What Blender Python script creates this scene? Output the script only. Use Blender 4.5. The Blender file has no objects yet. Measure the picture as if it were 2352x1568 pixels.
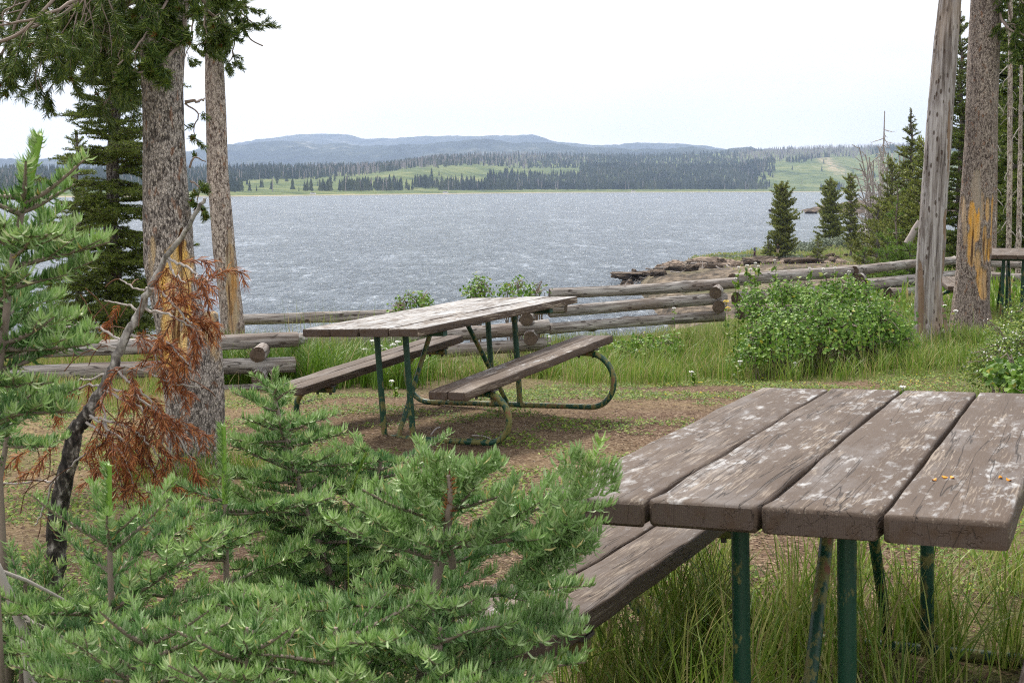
import bpy, math, random
import numpy as np
from mathutils import Vector, Matrix

SC = bpy.context.scene
HAZE, SUN_E, SKY_S, EXPO = 6.5e-5, 3.6, 1.03, 0.50
COL = SC.collection
rng = np.random.default_rng(7)
FV = 3085.0                      # focal length in 2352-px units
CAM_Z = 1.57
PITCH = math.atan((784 - 428.3) / FV)
S = 1.18
cp, sp = math.cos(PITCH), math.sin(PITCH)
RT = np.array([1., 0, 0]); FW = np.array([0, cp, -sp]); UP = np.array([0, sp, cp])
CAM = np.array([0, 0, CAM_Z])

def at(u, v, y):
    """world point at forward distance y (metres) that the photo shows at (u, v)"""
    r = RT * (u - 1176) / FV + UP * (784 - v) / FV + FW
    return CAM + r * (y / r[1])

# ------------------------------------------------------------------ numpy helpers
def ss(a, b, x):
    t = np.clip((np.asarray(x, float) - a) / (b - a), 0, 1)
    return t * t * (3 - 2 * t)

def _h(ix, iy, iz, seed):
    h = (ix.astype(np.int64) * 374761393 + iy.astype(np.int64) * 668265263 + iz.astype(np.int64) * 1274126177 + seed * 974634777) & 0xffffffff
    h = ((h ^ (h >> 13)) * 1274126177) & 0xffffffff
    h = (h ^ (h >> 16)) & 0xffffff
    return h / float(0xffffff)

def vn(x, y, z=0.0, seed=0):
    x, y, z = np.broadcast_arrays(np.asarray(x, float), np.asarray(y, float), np.asarray(z, float))
    ix, iy, iz = np.floor(x), np.floor(y), np.floor(z)
    fx, fy, fz = x - ix, y - iy, z - iz
    fx, fy, fz = [f * f * (3 - 2 * f) for f in (fx, fy, fz)]
    r = 0
    for dx in (0, 1):
        for dy in (0, 1):
            for dz in (0, 1):
                w = (fx if dx else 1 - fx) * (fy if dy else 1 - fy) * (fz if dz else 1 - fz)
                r = r + w * _h(ix + dx, iy + dy, iz + dz, seed)
    return r

def fbm(x, y, z=0.0, seed=0, oct=4):
    r = 0; a = .5; s = 1.
    for i in range(oct):
        r = r + a * vn(np.asarray(x) * s, np.asarray(y) * s, np.asarray(z) * s, seed + i); a *= .5; s *= 2.03
    return r / (1 - .5 ** oct)

def nrm(v):
    return v / np.maximum(np.linalg.norm(v, axis=-1, keepdims=True), 1e-9)

def perp(d):
    a = np.where(np.abs(d[..., 2:3]) < .9, np.array([0, 0, 1.]), np.array([1., 0, 0]))
    s = nrm(np.cross(d, a))
    return s, np.cross(s, d)

# ------------------------------------------------------------------ mesh buffer
class MB:
    def __init__(s): s.v = []; s.f = []; s.n = 0; s.a = []; s.sm = []
    def add(s, v, faces, attr=None, smooth=False):
        """v (N,3); faces list of int arrays (M,k); attr (N,3) or one colour"""
        v = np.asarray(v, float).reshape(-1, 3)
        for f in faces:
            f = np.asarray(f, int)
            if len(f):
                s.f.append(f + s.n); s.sm.append(smooth)
        s.v.append(v); s.n += len(v)
        if attr is None: attr = (0., 0., 0.)
        s.a.append(np.broadcast_to(np.asarray(attr, float), (len(v), 3)))
        return s
    def build(s, name, m=None, parent=None, loc=None, col=True):
        v = np.concatenate(s.v); a = np.concatenate(s.a)
        me = bpy.data.meshes.new(name)
        me.vertices.add(len(v))
        if loc is not None: v = v - np.asarray(loc)
        me.vertices.foreach_set('co', v.astype(np.float32).ravel())
        li = np.concatenate([f.ravel() for f in s.f]); cnt = np.concatenate([np.full(len(f), f.shape[1]) for f in s.f])
        smo = np.concatenate([np.full(len(f), q) for f, q in zip(s.f, s.sm)])
        me.loops.add(len(li)); me.loops.foreach_set('vertex_index', li.astype(np.int32))
        me.polygons.add(len(cnt))
        st = np.concatenate([[0], np.cumsum(cnt)[:-1]])
        me.polygons.foreach_set('loop_start', st.astype(np.int32))
        me.polygons.foreach_set('use_smooth', smo.astype(bool))
        if col:
            ca = me.color_attributes.new('tint', 'FLOAT_COLOR', 'POINT')
            ca.data.foreach_set('color', np.concatenate([a, np.ones((len(a), 1))], 1).astype(np.float32).ravel())
        me.update(calc_edges=True)
        if m: me.materials.append(m)
        o = bpy.data.objects.new(name, me); COL.objects.link(o)
        if loc is not None and parent is None: o.location = loc
        if parent is not None: o.parent = parent
        return o

def tube(mb, pts, rad, n=8, attr=None, cap=True, smooth=True, wob=0., seed=0):
    pts = np.asarray(pts, float); rad = np.broadcast_to(np.asarray(rad, float), (len(pts),))
    t = np.gradient(pts, axis=0); t = nrm(t)
    s, b = perp(t[0]); S_ = [s]
    for i in range(1, len(pts)):
        s = s - t[i] * np.dot(s, t[i]); s = s / np.linalg.norm(s); S_.append(s)
    S_ = np.array(S_); B = np.cross(t, S_)
    th = np.arange(n) / n * 2 * np.pi
    ring = np.cos(th)[None, :, None] * S_[:, None] + np.sin(th)[None, :, None] * B[:, None]
    r = rad[:, None] * np.ones(n)
    if wob:
        d = np.concatenate([[0], np.cumsum(np.linalg.norm(np.diff(pts, axis=0), axis=1))])
        r = r * (1 + wob * (fbm(np.cos(th)[None] * 1.3 + 7, np.sin(th)[None] * 1.3 + d[:, None] * 2.5, d[:, None] * 1.1, seed, 3) - .5) * 2)
    v = pts[:, None] + ring * r[..., None]
    m = len(pts); i = np.arange(m - 1)[:, None] * n; j = np.arange(n)[None]; j2 = (j + 1) % n
    q = np.stack([i + j, i + j2, i + n + j2, i + n + j], -1).reshape(-1, 4)
    vv = v.reshape(-1, 3); fs = [q]
    mb.add(vv, fs, attr, smooth)
    if cap:
        for k, rev in ((0, True), (m - 1, False)):
            idx = np.arange(n) if not rev else np.arange(n)[::-1]
            mb.add(v[k], [idx[None]], attr, False)
    return v

def prisms(mb, P0, P1, r0, r1, n=3, attr=None):
    """many straight tapered sticks at once"""
    P0 = np.asarray(P0, float); P1 = np.asarray(P1, float); N = len(P0)
    if not N: return
    d = nrm(P1 - P0); s, b = perp(d); th = np.arange(n) / n * 2 * np.pi
    ring = np.cos(th)[None, :, None] * s[:, None] + np.sin(th)[None, :, None] * b[:, None]
    r0 = np.broadcast_to(r0, (N,)); r1 = np.broadcast_to(r1, (N,))
    v = np.concatenate([P0[:, None] + ring * r0[:, None, None], P1[:, None] + ring * r1[:, None, None]], 1)
    j = np.arange(n); j2 = (j + 1) % n
    q = np.stack([j, j2, n + j2, n + j], -1)[None] + (np.arange(N) * 2 * n)[:, None, None]
    a = None if attr is None else (np.repeat(attr, 2 * n, axis=0) if np.ndim(attr) == 2 else attr)
    mb.add(v.reshape(-1, 3), [q.reshape(-1, 4)], a, True)

def scatter(mb, tv, tf, pos, X, Y, Z, sc, attr):
    """copies of a small template (K,3) placed with per-copy axes"""
    tv = np.asarray(tv, float); N = len(pos); K = len(tv)
    sc = np.broadcast_to(np.asarray(sc, float).reshape(-1, 1, 1), (N, 1, 1))
    v = pos[:, None] + (tv[None, :, 0:1] * X[:, None] + tv[None, :, 1:2] * Y[:, None] + tv[None, :, 2:3] * Z[:, None]) * sc
    fs = [(np.asarray(f)[None] + (np.arange(N) * K)[:, None, None]).reshape(-1, len(f[0])) for f in tf]
    mb.add(v.reshape(-1, 3), fs, np.repeat(attr, K, axis=0), False)

def rdir(n, r):
    d = r.normal(size=(n, 3)); return nrm(d)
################
• Your objective: Quote, exactly and only, the lines from the first line of the data above through the line containing "from mathutils import Vector, Matrix". The pictures do not belong in it.

• Written response:
What Blender Python script creates this scene? Output the script only. Use Blender 4.5. The Blender file has no objects yet. Measure the picture as if it were 2352x1568 pixels.
import bpy, math, random
import numpy as np
from mathutils import Vector, Matrix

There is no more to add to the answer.